3.0 out of 5.0 stars

(Disponível na Netflix em setembro de 2021.)

A Call to Spy, no Brasil As Espiãs de Churchill, co-produção EUA-Hungria de 2019, tem algumas características especialmente interessantes. É um filme sobre a Segunda Guerra Mundial, como o título brasileiro indica; conta sobre a criação de um grupo de espiãs enviadas à França a partir de 1940 e até o fim da guerra para ajudar a resistência francesa e fornecer informações para os britânicos.

É um tema e um ambiente, portanto, masculino, ou em geral associado apenas a homens. No entanto, o filme mostra o trabalho de três mulheres que existiram de fato, que trabalharam na guerra contra os nazistas. Foi escrito e produzido por uma mulher, Sarah Megan Thomas, e dirigido por uma mulher, Lydia Dean Pilcher.

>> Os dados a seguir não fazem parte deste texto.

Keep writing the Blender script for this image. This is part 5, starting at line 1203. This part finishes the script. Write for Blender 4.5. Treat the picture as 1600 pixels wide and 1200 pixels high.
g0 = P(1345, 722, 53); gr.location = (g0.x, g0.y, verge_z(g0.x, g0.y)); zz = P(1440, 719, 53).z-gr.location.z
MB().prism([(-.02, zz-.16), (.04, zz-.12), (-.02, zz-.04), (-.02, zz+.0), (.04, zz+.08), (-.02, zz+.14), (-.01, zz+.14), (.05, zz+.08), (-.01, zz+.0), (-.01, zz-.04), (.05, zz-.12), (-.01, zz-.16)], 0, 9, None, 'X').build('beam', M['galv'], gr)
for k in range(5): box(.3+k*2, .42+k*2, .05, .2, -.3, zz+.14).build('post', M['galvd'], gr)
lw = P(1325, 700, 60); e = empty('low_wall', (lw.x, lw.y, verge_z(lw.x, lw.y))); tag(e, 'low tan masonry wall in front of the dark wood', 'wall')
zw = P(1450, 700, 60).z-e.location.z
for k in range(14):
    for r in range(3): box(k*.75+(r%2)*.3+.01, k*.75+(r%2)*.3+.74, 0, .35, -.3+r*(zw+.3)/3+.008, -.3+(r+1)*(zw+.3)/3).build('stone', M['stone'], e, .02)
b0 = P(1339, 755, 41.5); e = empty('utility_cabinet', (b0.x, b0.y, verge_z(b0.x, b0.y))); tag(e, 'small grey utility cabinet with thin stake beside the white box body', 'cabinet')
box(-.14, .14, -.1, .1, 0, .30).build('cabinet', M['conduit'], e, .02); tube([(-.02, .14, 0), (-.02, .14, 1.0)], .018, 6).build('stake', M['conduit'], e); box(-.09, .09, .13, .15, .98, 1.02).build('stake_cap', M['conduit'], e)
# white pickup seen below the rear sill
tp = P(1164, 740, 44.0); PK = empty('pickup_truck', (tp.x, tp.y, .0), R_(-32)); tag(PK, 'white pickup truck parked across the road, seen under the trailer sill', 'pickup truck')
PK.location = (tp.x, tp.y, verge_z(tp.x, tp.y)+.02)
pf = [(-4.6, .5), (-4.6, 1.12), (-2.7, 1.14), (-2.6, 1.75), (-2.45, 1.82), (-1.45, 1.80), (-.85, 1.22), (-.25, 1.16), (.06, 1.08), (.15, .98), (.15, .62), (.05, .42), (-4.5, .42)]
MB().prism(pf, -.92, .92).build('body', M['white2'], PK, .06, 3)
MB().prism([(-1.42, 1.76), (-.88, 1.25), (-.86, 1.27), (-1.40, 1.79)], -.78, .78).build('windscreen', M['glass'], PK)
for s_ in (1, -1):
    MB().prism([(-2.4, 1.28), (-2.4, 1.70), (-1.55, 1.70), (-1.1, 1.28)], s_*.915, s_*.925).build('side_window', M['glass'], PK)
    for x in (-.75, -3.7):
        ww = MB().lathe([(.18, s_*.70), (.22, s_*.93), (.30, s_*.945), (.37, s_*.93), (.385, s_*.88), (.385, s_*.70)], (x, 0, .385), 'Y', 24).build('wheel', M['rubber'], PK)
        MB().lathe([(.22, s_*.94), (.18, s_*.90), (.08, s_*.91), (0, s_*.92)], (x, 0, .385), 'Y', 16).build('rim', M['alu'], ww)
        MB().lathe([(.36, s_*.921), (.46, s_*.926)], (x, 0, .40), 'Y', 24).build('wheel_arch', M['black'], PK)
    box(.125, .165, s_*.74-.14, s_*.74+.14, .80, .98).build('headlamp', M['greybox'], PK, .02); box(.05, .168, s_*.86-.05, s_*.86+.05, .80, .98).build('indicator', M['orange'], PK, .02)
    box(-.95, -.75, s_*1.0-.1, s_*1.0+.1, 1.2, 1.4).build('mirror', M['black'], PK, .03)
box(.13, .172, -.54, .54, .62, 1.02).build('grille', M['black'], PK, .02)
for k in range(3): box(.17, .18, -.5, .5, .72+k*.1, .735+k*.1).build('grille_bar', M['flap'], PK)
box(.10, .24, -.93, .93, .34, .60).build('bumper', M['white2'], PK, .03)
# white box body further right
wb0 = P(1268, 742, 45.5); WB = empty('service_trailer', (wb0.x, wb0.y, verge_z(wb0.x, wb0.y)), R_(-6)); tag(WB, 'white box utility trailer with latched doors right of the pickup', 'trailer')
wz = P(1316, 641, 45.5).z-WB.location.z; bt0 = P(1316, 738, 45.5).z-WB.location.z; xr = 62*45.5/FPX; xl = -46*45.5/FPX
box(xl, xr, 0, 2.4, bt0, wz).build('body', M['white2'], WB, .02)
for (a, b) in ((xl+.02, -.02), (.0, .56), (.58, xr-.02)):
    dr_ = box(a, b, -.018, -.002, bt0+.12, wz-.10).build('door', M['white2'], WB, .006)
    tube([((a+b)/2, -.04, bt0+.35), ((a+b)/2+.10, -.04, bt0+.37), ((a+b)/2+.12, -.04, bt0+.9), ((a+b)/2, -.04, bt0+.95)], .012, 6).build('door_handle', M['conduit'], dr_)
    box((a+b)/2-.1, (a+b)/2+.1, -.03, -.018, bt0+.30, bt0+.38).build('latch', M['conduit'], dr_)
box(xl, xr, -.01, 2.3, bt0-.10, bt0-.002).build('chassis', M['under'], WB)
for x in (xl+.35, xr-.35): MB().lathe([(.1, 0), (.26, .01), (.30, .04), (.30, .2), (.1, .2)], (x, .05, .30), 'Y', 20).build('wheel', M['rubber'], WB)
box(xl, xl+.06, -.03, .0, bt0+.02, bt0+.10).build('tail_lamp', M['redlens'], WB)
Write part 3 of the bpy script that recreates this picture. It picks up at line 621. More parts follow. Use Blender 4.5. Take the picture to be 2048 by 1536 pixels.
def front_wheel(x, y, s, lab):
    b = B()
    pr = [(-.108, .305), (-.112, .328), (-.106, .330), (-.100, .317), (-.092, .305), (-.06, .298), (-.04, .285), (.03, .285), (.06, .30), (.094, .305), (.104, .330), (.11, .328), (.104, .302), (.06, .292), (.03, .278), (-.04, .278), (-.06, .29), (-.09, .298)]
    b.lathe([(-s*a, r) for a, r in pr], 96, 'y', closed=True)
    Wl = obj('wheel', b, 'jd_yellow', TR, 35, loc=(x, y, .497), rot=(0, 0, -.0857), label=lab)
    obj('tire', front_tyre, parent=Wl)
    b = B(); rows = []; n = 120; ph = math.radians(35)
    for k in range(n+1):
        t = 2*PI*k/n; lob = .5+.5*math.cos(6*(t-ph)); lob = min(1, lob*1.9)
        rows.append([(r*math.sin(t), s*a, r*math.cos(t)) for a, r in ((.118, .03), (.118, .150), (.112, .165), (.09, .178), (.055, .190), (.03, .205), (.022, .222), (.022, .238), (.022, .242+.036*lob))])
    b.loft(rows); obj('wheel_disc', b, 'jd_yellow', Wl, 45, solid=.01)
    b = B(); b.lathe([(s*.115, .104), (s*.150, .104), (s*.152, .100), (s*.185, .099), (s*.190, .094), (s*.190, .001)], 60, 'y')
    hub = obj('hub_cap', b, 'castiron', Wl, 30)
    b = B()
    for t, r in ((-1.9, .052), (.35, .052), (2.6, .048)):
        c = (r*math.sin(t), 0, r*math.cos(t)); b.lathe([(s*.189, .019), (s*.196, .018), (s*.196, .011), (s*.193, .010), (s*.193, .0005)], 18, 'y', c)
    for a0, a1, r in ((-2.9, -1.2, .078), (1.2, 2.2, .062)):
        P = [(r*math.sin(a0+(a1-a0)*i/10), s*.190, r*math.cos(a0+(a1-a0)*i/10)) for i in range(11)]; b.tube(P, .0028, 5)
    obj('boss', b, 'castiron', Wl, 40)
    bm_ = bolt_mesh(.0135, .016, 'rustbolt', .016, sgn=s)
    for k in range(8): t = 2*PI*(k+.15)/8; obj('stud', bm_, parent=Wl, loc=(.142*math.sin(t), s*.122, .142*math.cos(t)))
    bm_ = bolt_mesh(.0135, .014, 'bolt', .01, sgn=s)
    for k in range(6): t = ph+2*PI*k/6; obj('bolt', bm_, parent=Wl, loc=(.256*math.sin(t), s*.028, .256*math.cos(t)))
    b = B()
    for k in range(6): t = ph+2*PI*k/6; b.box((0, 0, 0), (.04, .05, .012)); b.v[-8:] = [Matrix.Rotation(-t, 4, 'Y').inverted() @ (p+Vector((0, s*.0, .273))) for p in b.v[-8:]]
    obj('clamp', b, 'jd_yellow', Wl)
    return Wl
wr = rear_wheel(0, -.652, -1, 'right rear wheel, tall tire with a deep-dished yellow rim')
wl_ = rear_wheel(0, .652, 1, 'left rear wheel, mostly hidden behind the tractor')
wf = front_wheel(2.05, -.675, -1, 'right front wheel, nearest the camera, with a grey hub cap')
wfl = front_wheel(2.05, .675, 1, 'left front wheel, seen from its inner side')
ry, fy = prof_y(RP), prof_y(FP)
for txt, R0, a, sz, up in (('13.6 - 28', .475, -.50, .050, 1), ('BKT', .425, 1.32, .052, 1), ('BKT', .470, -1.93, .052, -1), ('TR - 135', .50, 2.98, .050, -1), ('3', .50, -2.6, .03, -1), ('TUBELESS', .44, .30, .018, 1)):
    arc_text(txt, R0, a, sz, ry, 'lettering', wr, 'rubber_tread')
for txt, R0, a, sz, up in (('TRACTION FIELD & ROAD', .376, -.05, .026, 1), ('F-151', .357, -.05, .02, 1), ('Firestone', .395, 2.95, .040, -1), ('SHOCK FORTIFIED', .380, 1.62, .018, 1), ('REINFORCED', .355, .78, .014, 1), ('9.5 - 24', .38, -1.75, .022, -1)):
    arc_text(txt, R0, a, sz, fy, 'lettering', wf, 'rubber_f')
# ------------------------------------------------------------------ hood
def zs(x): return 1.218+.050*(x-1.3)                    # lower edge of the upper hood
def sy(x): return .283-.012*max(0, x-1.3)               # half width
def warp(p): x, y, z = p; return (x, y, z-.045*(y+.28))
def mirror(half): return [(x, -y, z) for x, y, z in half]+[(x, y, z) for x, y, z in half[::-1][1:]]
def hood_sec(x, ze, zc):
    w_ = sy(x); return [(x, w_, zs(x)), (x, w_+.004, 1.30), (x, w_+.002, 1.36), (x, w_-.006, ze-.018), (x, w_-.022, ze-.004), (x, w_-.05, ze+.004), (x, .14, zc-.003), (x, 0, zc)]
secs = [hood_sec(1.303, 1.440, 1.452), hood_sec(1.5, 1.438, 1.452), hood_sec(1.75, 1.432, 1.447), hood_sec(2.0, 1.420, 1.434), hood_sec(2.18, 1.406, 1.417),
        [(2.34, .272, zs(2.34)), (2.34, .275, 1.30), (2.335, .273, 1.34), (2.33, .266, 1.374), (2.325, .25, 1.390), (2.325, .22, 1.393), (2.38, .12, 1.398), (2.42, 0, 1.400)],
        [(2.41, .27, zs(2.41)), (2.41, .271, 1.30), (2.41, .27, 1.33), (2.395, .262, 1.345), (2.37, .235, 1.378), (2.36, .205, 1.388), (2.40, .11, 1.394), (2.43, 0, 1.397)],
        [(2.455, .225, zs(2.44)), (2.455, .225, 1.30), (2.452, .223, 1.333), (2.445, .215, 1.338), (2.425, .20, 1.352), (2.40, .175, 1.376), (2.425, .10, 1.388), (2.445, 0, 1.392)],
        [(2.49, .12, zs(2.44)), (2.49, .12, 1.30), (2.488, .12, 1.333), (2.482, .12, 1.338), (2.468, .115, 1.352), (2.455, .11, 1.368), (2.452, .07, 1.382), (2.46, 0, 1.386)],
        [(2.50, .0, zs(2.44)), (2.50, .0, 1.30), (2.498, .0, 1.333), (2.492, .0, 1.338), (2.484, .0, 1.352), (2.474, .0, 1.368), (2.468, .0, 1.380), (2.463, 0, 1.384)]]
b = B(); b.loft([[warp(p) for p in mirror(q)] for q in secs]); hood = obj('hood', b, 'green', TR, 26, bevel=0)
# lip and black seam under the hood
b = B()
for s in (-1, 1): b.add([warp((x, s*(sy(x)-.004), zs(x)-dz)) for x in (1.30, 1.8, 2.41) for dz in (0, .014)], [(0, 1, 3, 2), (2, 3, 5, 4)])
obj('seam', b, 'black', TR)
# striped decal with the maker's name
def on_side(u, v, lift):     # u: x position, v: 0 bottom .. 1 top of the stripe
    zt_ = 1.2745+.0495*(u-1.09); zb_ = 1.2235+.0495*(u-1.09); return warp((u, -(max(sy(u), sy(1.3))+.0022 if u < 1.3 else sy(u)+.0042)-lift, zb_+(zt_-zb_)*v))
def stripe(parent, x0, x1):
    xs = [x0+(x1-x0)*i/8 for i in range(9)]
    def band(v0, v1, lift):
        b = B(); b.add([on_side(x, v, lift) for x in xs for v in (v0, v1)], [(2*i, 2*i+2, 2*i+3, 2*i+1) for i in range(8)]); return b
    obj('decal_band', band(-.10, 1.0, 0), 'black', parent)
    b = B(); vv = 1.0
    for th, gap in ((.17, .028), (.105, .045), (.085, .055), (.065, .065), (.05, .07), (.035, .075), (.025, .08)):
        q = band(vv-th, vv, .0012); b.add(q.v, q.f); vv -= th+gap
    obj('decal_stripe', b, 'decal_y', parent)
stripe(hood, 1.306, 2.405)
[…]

Isso é fantástico, é de fato fascinante.

Mais ainda porque não são nomes já amplamente conhecidos. Eu, pelo menos, nunca havia falar em Lydia Dean Pilcher e Sarah Megan Thomas – que também faz uma das três protagonistas da história –, nem em Radhika Apte; e não havia gravado o nome dessa bela Stana Katic.

Um filme sobre Segunda Guerra Mundial, produzido, escrito, dirigido e interpretado por mulheres – e mulheres ainda não muito famosas. Talentos no mínimo relativamente novos no pedaço.

Beleza.

“Inspirado em histórias reais”. No plural

Como é praxe em filmes que contam histórias reais, letreiros sintetizam para o espectador a situação, o contexto. Este texto aparece na tela logo após vermos os nomes das três atrizes principais, Sarah Megan Thomas, Stana Katic e Radhika Apte, nessa ordem:

“A França cai sob dominação nazista. A Grã-Bretanha fica sozinha. Winston Churchill rapidamente cria uma agência de espiões para desmantelar a máquina de guerra nazista. Sua missão na França: colocar espiões em todos os lugares para construir uma Resistência e conduzir sabotagem. Mas não há espiões experientes para esse novo tipo de missão. Um chamamento deve ser feito para atrair amadores. Os primeiros deles são lançados atrás das linhas dos inimigos para começar uma guerra secreta…”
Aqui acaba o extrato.